O mosteiro católico de St. Gallen ficou, por assim dizer, bloqueado, já que só podia ser alcançado através da cidade protestante. Ottmar Kunz, o novo abade, tinha todos os motivos para estar insatisfeito.
Assim, ele apelou para a assembleia da câmara - o parlamento suíço por excelência - para conceder ao mosteiro seu próprio portão no muro da cidade, através do qual os habitantes poderiam entrar em sua área diretamente, e sem o consentimento da cidade. Um ponto de controle, por assim dizer, como na Berlim dividida.
Tratado de Wiler e o Muro
Em 1566, a cidade e o mosteiro assinaram o Tratado de Wiler. Tanto a cidade quanto o mosteiro deveriam agora se desenvolver de forma independente um do outro: cada um deles poderia, como dizem os documentos da época, “ter seu próprio regimento”.

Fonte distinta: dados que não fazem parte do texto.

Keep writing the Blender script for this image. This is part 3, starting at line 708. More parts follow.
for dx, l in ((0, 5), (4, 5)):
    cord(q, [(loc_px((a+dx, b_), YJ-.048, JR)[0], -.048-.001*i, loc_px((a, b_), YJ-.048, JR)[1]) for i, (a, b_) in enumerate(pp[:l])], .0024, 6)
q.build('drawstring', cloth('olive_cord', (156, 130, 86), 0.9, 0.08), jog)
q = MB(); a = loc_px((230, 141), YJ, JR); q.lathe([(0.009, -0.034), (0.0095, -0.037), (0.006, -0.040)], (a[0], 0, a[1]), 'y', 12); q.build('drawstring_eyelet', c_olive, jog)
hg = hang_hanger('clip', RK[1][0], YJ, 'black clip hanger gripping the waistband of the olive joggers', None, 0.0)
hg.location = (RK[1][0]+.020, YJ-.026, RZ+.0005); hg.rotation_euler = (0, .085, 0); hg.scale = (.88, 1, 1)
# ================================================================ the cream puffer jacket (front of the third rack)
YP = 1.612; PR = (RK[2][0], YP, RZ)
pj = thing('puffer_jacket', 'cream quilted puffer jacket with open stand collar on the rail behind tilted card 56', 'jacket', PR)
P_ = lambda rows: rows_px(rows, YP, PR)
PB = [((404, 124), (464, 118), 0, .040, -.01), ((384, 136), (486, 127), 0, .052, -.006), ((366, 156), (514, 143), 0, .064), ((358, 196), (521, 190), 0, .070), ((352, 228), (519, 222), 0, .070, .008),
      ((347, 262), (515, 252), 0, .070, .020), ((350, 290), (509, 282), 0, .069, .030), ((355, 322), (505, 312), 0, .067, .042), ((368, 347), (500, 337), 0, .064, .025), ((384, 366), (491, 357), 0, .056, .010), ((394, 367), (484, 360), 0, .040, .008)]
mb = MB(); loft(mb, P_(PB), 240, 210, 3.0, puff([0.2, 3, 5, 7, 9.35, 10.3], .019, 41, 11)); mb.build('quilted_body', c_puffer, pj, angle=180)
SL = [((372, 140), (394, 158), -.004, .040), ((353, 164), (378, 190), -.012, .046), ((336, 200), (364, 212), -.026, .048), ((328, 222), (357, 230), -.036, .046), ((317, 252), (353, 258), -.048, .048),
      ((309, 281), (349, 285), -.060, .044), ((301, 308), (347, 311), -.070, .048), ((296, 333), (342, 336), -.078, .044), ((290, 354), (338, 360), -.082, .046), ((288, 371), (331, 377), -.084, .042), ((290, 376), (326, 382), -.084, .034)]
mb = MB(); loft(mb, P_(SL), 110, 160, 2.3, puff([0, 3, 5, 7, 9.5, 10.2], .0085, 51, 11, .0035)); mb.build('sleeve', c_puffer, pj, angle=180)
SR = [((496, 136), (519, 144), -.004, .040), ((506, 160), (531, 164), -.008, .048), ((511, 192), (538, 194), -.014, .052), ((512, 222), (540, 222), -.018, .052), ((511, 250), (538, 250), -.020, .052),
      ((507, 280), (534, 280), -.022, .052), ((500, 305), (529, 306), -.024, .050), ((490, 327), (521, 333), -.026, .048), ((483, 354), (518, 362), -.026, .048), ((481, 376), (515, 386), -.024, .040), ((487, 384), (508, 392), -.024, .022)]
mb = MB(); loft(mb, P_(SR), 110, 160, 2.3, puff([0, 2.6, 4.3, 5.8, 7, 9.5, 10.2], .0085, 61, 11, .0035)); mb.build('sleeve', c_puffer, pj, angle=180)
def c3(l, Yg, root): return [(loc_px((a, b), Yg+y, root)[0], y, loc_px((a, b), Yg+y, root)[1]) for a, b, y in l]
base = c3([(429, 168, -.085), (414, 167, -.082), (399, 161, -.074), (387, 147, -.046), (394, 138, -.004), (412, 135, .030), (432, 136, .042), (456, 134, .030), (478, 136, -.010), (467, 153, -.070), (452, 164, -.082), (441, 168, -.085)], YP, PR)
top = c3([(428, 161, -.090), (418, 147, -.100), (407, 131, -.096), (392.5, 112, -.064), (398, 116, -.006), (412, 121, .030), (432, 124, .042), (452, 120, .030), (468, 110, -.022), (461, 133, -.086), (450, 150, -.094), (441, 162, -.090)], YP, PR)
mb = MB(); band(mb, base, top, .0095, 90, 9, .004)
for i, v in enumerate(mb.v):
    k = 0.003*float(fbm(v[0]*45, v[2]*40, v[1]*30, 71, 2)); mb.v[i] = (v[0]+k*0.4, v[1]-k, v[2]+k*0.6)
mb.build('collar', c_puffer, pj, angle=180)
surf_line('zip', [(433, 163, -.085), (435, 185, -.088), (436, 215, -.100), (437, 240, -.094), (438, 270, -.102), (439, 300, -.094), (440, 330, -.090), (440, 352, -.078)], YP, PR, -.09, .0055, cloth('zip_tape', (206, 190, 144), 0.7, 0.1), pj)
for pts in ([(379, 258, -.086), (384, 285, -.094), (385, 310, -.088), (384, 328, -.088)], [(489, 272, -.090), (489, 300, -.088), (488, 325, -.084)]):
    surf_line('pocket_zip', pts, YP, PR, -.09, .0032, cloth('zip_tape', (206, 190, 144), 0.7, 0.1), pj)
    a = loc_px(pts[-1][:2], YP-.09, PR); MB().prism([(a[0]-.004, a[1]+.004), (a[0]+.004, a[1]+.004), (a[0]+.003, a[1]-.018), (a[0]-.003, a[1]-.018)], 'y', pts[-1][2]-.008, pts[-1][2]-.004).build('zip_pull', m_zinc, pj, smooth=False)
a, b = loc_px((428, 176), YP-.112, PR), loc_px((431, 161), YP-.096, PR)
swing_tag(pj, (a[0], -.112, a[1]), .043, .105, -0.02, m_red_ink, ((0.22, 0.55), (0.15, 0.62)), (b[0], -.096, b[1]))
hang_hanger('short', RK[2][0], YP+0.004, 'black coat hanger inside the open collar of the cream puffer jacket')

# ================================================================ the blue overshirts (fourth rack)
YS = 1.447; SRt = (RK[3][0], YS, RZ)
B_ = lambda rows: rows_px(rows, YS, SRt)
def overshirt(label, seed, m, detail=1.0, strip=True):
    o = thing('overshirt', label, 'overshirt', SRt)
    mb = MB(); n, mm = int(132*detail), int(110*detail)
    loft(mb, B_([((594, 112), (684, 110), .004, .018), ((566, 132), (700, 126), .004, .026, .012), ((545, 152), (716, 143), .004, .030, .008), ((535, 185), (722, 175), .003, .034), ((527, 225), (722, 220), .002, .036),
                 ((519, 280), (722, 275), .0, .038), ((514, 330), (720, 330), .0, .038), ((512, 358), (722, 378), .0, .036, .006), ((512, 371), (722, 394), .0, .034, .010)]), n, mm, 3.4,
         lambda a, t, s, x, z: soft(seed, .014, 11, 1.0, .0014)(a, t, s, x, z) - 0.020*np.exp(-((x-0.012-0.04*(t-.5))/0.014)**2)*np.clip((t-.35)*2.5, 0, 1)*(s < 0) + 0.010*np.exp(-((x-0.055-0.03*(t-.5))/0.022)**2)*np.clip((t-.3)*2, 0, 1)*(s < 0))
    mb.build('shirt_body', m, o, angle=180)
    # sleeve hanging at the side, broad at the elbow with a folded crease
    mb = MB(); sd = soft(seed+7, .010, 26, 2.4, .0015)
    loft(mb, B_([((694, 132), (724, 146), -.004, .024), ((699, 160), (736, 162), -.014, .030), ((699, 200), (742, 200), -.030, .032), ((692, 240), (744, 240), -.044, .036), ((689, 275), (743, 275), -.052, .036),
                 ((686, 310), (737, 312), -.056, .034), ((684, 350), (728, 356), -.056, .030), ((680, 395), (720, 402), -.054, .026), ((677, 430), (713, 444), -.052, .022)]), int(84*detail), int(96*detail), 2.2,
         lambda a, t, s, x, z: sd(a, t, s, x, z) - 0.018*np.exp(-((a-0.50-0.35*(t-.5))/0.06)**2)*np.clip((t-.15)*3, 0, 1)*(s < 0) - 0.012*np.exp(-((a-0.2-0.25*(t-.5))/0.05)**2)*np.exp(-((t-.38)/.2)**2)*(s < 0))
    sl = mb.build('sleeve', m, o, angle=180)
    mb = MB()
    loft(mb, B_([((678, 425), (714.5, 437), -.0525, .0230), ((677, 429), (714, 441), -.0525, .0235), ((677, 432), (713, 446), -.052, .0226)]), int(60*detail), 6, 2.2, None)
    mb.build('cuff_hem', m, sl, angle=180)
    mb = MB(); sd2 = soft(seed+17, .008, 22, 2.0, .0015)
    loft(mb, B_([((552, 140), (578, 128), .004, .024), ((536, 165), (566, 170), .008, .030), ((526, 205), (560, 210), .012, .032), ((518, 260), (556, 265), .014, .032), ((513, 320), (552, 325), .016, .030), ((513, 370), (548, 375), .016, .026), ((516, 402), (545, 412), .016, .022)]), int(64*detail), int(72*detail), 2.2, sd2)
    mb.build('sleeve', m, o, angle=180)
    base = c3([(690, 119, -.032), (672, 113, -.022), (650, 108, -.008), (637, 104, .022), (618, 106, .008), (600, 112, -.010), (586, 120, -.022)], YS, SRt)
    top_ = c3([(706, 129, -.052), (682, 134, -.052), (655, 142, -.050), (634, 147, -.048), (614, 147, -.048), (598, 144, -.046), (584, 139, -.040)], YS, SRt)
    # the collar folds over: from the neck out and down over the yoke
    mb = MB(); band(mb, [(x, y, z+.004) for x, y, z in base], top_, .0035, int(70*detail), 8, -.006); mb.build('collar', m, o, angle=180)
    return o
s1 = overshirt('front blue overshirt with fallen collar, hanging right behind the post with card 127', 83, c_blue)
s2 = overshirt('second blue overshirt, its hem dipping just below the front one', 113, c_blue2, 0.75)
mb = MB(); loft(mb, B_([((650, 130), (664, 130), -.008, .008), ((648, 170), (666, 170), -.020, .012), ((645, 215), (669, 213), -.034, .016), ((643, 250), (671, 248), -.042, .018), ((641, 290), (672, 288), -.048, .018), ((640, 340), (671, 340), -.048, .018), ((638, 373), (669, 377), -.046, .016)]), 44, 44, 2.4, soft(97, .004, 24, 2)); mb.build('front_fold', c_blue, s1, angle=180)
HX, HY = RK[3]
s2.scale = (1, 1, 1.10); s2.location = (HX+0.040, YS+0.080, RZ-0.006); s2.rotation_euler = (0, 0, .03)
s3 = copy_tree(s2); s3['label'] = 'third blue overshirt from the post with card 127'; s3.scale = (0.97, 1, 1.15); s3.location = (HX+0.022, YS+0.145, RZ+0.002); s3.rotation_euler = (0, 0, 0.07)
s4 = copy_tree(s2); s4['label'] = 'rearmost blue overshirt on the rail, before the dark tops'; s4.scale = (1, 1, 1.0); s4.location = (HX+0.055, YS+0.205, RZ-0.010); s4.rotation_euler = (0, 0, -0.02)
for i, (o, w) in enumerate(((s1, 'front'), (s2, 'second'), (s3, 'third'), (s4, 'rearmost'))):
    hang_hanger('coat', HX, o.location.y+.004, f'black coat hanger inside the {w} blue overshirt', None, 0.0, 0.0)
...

A cidade não precisava mais pagar tributo ao mosteiro, e em troca renunciou a seu direito de ser representada em um tribunal monástico.
Entretanto, isso não resolveu os conflitos, mas apenas os "congelou". O muro foi concebido para evitar confrontos sérios e violência. Os habitantes do mosteiro tiveram que usar o "Karlstor" - um portão especialmente construído na muralha da cidade - que permitia a saída para suas próprias terras, sem pedir permissão da cidade. Mas em uma situação de abrandamento geral das tensões, isto foi tolerado por todas as partes envolvidas.
A construção do muro também impediu a divisão do cantão de St. Gallen. A situação era diferente no cantão de Appenzell: lá, em 1597, a parcela protestante-reformada do que viria a ser o Appenzell Exterior se separou do Appenzell Interior católico romano, como parte da divisão de terras.
O muro em St. Gallen permaneceu de 1567 a 1807. Em 1805, foi decidido que todos os mosteiros da Suíça deveriam ser dissolvidos, e assim o muro não foi mais necessário. Em 2010, como parte das melhorias do centro da cidade - especificamente na praça de Gallus - o antigo curso do muro foi tornado novamente visível arquitetonicamente. Um último vestígio do “muro da separação” ainda pode ser visto na rua Gallus, perto do restaurante Zeughaus.